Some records
* * *
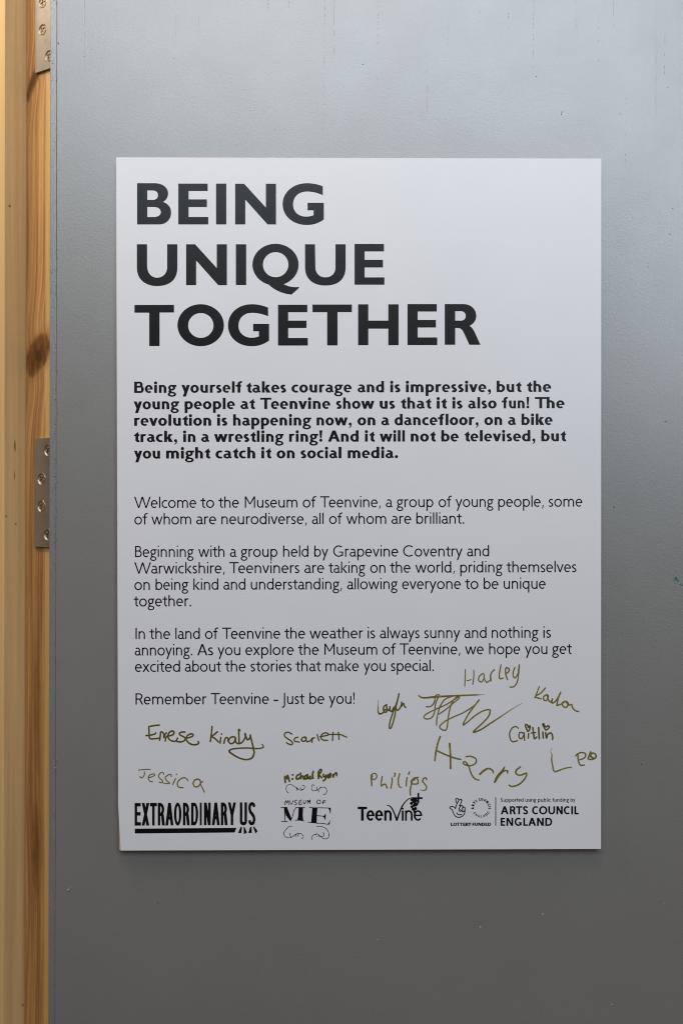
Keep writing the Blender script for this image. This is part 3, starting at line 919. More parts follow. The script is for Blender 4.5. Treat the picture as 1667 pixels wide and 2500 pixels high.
# ink widths and side bearings of the two weights
LW = dict(a=15.9, b=17.3, c=14.6, d=17.3, e=17.0, f=13.4, g=16.6, h=15.9, i=2.9, k=16.4, l=2.9, m=26.8, n=15.9, o=19.2, p=17.3, q=17.3, r=10.4, s=11.8, t=12.0, u=15.9, v=17.4, w=28.2, x=17.4, y=17.6)
LW.update({',': 4.2, '.': 3.8, '!': 3.4, '-': 10.8, 'W': 41.4, 'M': 25.8, 'T': 22.8, 'B': 17.2, 'G': 24.6, 'C': 25.2, 'I': 2.9, 'A': 22.4, 'R': 19.0, 'J': 8.4})
BW = dict(a=19.4, b=20.0, c=17.0, d=20.0, e=19.2, f=16.4, g=20.6, h=18.4, i=6.6, k=20.6, l=6.6, m=30.2, n=18.4, o=20.8, p=20.0, q=20.0, r=14.0, s=14.0, t=14.4, u=18.4, v=20.6, w=32.8, x=20.0, y=20.6)
BW.update({',': 7.4, '.': 7.6, '!': 7.6, '-': 10, 'B': 23.4, 'T': 26.6, 'A': 28.6})
def bear(ch, bold):
    a, b = 2.3, 2.3                                      # straight stems
    if ch in 'oO': a, b = 1.1, 1.1
    elif ch in 'ecdqgCGa': a = 1.1
    if ch in 'bpeB': b = 1.1
    if ch in 'c': b = .4
    if ch in 'vwyxWA': a, b = .0, .0
    if ch in 'ks': b = .3
    if ch == 's': a, b = .9, .9
    if ch == 'r': b = -.1
    if ch in 'ft': a, b = .2, .1
    if ch == 'T': a, b = .2, -2.2
    if ch == 'W': b = -1.0
    if ch == 'a': b = .6
    if ch == 'g': b = .2
    if ch in ',.': a, b = 2.2, 1
    if ch == 'R': b = 0
    if ch == 'J': a, b = 0, 2.2
    if ch == '!': a, b = 2.4, 2
    if bold:
        a, b = a * 1.0 + .0, b * 1.0 + .0
    return a, b
FIT = []
def word(ink, text, x0, x1, yb, bold, v, h, sc=1.0, table=None):
    tb = table or (BW if bold else LW)
    pos, x = [], 0.0
    for i, ch in enumerate(text):
        a, b = bear(ch, bold)
        if i: x += a
        pos.append(x); x += tb[ch]
        if i < len(text) - 1: x += b
    k = (x1 - x0) / x
    FIT.append((text, round(k / sc, 3)))
    for ch, p in zip(text, pos):
        w = tb[ch]
        pieces = caps(ch, w, CAP, v, h) if ch.isupper() else lower(ch, w, v, h)
        draw(ink, pieces, lambda q, p=p: (x0 + (p + q[0]) * k, yb(x0 + (p + q[0]) * k) - q[1] * sc))

def block(name, lines, ox, oy, s, left_x, right_ox, bold, v, h, label=None):
    ink = Ink()
    for (y0, y1, words) in lines:                        # baseline heights at the sheet's left and right
        yb = lambda x, y0=y0, y1=y1: y0 + (y1 - y0) * (x - 330.0) / 1070.0
        for w in words:
            t, a, b = w
            fx = lambda q: (320 + q / s) if q < 3000 else (right_ox + (q - 10000) / s)
            word(ink, t, fx(a), fx(b), yb, bold, v, h)
    o = ink.build(name, M_ink, sign)
    if label: o['label'] = label
r = lambda q: 10000 + q
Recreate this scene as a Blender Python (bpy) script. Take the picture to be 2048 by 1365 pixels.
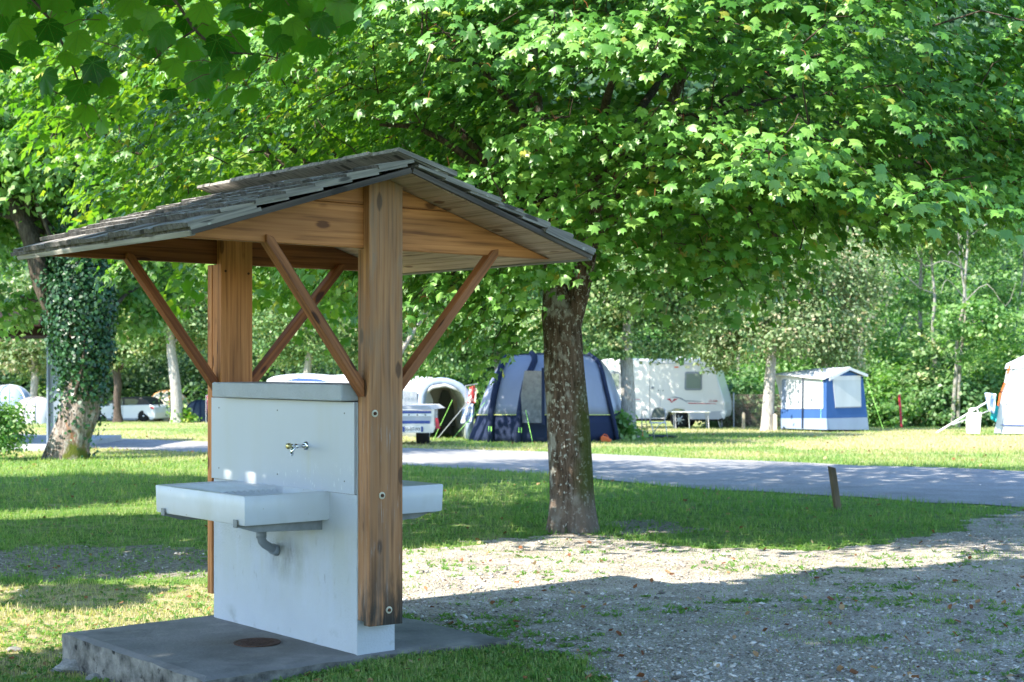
import bpy, bmesh, math, random
import numpy as np
from mathutils import Vector, Matrix, noise as mnoise
for o in list(bpy.data.objects): bpy.data.objects.remove(o)
sc = bpy.context.scene
R = math.radians
random.seed(7); rng = np.random.default_rng(7)
# ------------------------------------------------------------------ camera, sky, sun, exposure
F = 3000.0; HX = 1024.0; HY = 732.0; EYE = 1.6           # lens of the picture in pixels of the 2048 px wide photo
cam = bpy.data.cameras.new('camera'); co = bpy.data.objects.new('camera', cam); sc.collection.objects.link(co)
co.location = (0, 0, EYE); co.rotation_euler = (R(90), 0, 0)
cam.sensor_width = 36; cam.lens = 36*F/2048; cam.shift_y = (HY-682.5)/2048
cam.clip_start = .05; cam.clip_end = 3000
cam.dof.use_dof = True; cam.dof.focus_distance = 9.0; cam.dof.aperture_fstop = 5.0
sc.camera = co
SUN_EL = R(47); SH = Vector((-.80, -.60)).normalized()
SD = Vector((SH.x*math.cos(SUN_EL), SH.y*math.cos(SUN_EL), math.sin(SUN_EL)))   # towards the sun
w = bpy.data.worlds.new('World'); sc.world = w; w.use_nodes = True
nt = w.node_tree; bg = nt.nodes['Background']
sky = nt.nodes.new('ShaderNodeTexSky'); sky.sky_type = 'NISHITA'; sky.sun_disc = False
sky.sun_elevation = SUN_EL; sky.sun_rotation = math.atan2(SH.x, SH.y); sky.ozone_density = 5.0; sky.dust_density = .6
nt.links.new(sky.outputs[0], bg.inputs[0]); bg.inputs[1].default_value = .15
sl = bpy.data.lights.new('sun', 'SUN'); sl.energy = 3.6; sl.angle = R(.53); sl.color = (1, .93, .82)
so = bpy.data.objects.new('sun', sl); sc.collection.objects.link(so)
so.rotation_euler = SD.to_track_quat('Z', 'Y').to_euler(); so.location = SD*60
sc.view_settings.view_transform = 'Standard'; sc.view_settings.look = 'None'
sc.view_settings.exposure = 1.98; sc.view_settings.gamma = 1.0
sc.render.engine = 'CYCLES'; sc.cycles.use_denoising = True
sc.cycles.max_bounces = 7; sc.cycles.diffuse_bounces = 4; sc.cycles.glossy_bounces = 2
sc.cycles.transmission_bounces = 3; sc.cycles.transparent_max_bounces = 6

# ------------------------------------------------------------------ helpers
COL = sc.collection
def setp(o, label=None, cat=None, group=None, kind=None):
    if label: o['label'] = label
    if cat: o['category'] = cat
    if group: o['group'] = group
    if kind: o['kind'] = kind
    return o
def thing(name, loc, label, cat, rz=0, group=None):
    o = bpy.data.objects.new(name, None); COL.objects.link(o); o.empty_display_size = .2
    o.location = loc; o.rotation_euler = (0, 0, rz)
    return setp(o, label, cat, group)
def link(name, me, mats, parent=None, loc=None, kind=None):
    o = bpy.data.objects.new(name, me); COL.objects.link(o)
    for m in (mats if isinstance(mats, (list, tuple)) else [mats]):
        if len(me.materials) < (len(mats) if isinstance(mats, (list, tuple)) else 1): me.materials.append(m)
    if parent: o.parent = parent
    if loc is not None: o.location = loc
    if kind: o['kind'] = kind
    return o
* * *
> [Goal] Can the entries above be repeated exactly, without their pictures?

> [Output for this task]
Keep writing the Blender script for this image. This is part 3, starting at line 919. More parts follow. The script is for Blender 4.5. Treat the picture as 1667 pixels wide and 2500 pixels high.
# ink widths and side bearings of the two weights
LW = dict(a=15.9, b=17.3, c=14.6, d=17.3, e=17.0, f=13.4, g=16.6, h=15.9, i=2.9, k=16.4, l=2.9, m=26.8, n=15.9, o=19.2, p=17.3, q=17.3, r=10.4, s=11.8, t=12.0, u=15.9, v=17.4, w=28.2, x=17.4, y=17.6)
LW.update({',': 4.2, '.': 3.8, '!': 3.4, '-': 10.8, 'W': 41.4, 'M': 25.8, 'T': 22.8, 'B': 17.2, 'G': 24.6, 'C': 25.2, 'I': 2.9, 'A': 22.4, 'R': 19.0, 'J': 8.4})
BW = dict(a=19.4, b=20.0, c=17.0, d=20.0, e=19.2, f=16.4, g=20.6, h=18.4, i=6.6, k=20.6, l=6.6, m=30.2, n=18.4, o=20.8, p=20.0, q=20.0, r=14.0, s=14.0, t=14.4, u=18.4, v=20.6, w=32.8, x=20.0, y=20.6)
BW.update({',': 7.4, '.': 7.6, '!': 7.6, '-': 10, 'B': 23.4, 'T': 26.6, 'A': 28.6})
def bear(ch, bold):
    a, b = 2.3, 2.3                                      # straight stems
    if ch in 'oO': a, b = 1.1, 1.1
    elif ch in 'ecdqgCGa': a = 1.1
    if ch in 'bpeB': b = 1.1
    if ch in 'c': b = .4
    if ch in 'vwyxWA': a, b = .0, .0
    if ch in 'ks': b = .3
    if ch == 's': a, b = .9, .9
    if ch == 'r': b = -.1
    if ch in 'ft': a, b = .2, .1
    if ch == 'T': a, b = .2, -2.2
    if ch == 'W': b = -1.0
    if ch == 'a': b = .6
    if ch == 'g': b = .2
    if ch in ',.': a, b = 2.2, 1
    if ch == 'R': b = 0
    if ch == 'J': a, b = 0, 2.2
    if ch == '!': a, b = 2.4, 2
    if bold:
        a, b = a * 1.0 + .0, b * 1.0 + .0
    return a, b
FIT = []
def word(ink, text, x0, x1, yb, bold, v, h, sc=1.0, table=None):
    tb = table or (BW if bold else LW)
    pos, x = [], 0.0
    for i, ch in enumerate(text):
        a, b = bear(ch, bold)
        if i: x += a
        pos.append(x); x += tb[ch]
        if i < len(text) - 1: x += b
    k = (x1 - x0) / x
    FIT.append((text, round(k / sc, 3)))
    for ch, p in zip(text, pos):
        w = tb[ch]
        pieces = caps(ch, w, CAP, v, h) if ch.isupper() else lower(ch, w, v, h)
        draw(ink, pieces, lambda q, p=p: (x0 + (p + q[0]) * k, yb(x0 + (p + q[0]) * k) - q[1] * sc))

def block(name, lines, ox, oy, s, left_x, right_ox, bold, v, h, label=None):
    ink = Ink()
    for (y0, y1, words) in lines:                        # baseline heights at the sheet's left and right
        yb = lambda x, y0=y0, y1=y1: y0 + (y1 - y0) * (x - 330.0) / 1070.0
        for w in words:
            t, a, b = w
            fx = lambda q: (320 + q / s) if q < 3000 else (right_ox + (q - 10000) / s)
            word(ink, t, fx(a), fx(b), yb, bold, v, h)
    o = ink.build(name, M_ink, sign)
    if label: o['label'] = label
r = lambda q: 10000 + q
Recreate this scene as a Blender Python (bpy) script. Take the picture to be 2048 by 1365 pixels.
import bpy, bmesh, math, random
import numpy as np
from mathutils import Vector, Matrix, noise as mnoise
for o in list(bpy.data.objects): bpy.data.objects.remove(o)
sc = bpy.context.scene
R = math.radians
random.seed(7); rng = np.random.default_rng(7)
# ------------------------------------------------------------------ camera, sky, sun, exposure
F = 3000.0; HX = 1024.0; HY = 732.0; EYE = 1.6           # lens of the picture in pixels of the 2048 px wide photo
cam = bpy.data.cameras.new('camera'); co = bpy.data.objects.new('camera', cam); sc.collection.objects.link(co)
co.location = (0, 0, EYE); co.rotation_euler = (R(90), 0, 0)
cam.sensor_width = 36; cam.lens = 36*F/2048; cam.shift_y = (HY-682.5)/2048
cam.clip_start = .05; cam.clip_end = 3000
cam.dof.use_dof = True; cam.dof.focus_distance = 9.0; cam.dof.aperture_fstop = 5.0
sc.camera = co
SUN_EL = R(47); SH = Vector((-.80, -.60)).normalized()
SD = Vector((SH.x*math.cos(SUN_EL), SH.y*math.cos(SUN_EL), math.sin(SUN_EL)))   # towards the sun
w = bpy.data.worlds.new('World'); sc.world = w; w.use_nodes = True
nt = w.node_tree; bg = nt.nodes['Background']
sky = nt.nodes.new('ShaderNodeTexSky'); sky.sky_type = 'NISHITA'; sky.sun_disc = False
sky.sun_elevation = SUN_EL; sky.sun_rotation = math.atan2(SH.x, SH.y); sky.ozone_density = 5.0; sky.dust_density = .6
nt.links.new(sky.outputs[0], bg.inputs[0]); bg.inputs[1].default_value = .15
sl = bpy.data.lights.new('sun', 'SUN'); sl.energy = 3.6; sl.angle = R(.53); sl.color = (1, .93, .82)
so = bpy.data.objects.new('sun', sl); sc.collection.objects.link(so)
so.rotation_euler = SD.to_track_quat('Z', 'Y').to_euler(); so.location = SD*60
sc.view_settings.view_transform = 'Standard'; sc.view_settings.look = 'None'
sc.view_settings.exposure = 1.98; sc.view_settings.gamma = 1.0
sc.render.engine = 'CYCLES'; sc.cycles.use_denoising = True
sc.cycles.max_bounces = 7; sc.cycles.diffuse_bounces = 4; sc.cycles.glossy_bounces = 2
sc.cycles.transmission_bounces = 3; sc.cycles.transparent_max_bounces = 6

# ------------------------------------------------------------------ helpers
COL = sc.collection
def setp(o, label=None, cat=None, group=None, kind=None):
    if label: o['label'] = label
    if cat: o['category'] = cat
    if group: o['group'] = group
    if kind: o['kind'] = kind
    return o
def thing(name, loc, label, cat, rz=0, group=None):
    o = bpy.data.objects.new(name, None); COL.objects.link(o); o.empty_display_size = .2
    o.location = loc; o.rotation_euler = (0, 0, rz)
    return setp(o, label, cat, group)
def link(name, me, mats, parent=None, loc=None, kind=None):
    o = bpy.data.objects.new(name, me); COL.objects.link(o)
    for m in (mats if isinstance(mats, (list, tuple)) else [mats]):
        if len(me.materials) < (len(mats) if isinstance(mats, (list, tuple)) else 1): me.materials.append(m)
    if parent: o.parent = parent
    if loc is not None: o.location = loc
    if kind: o['kind'] = kind
    return o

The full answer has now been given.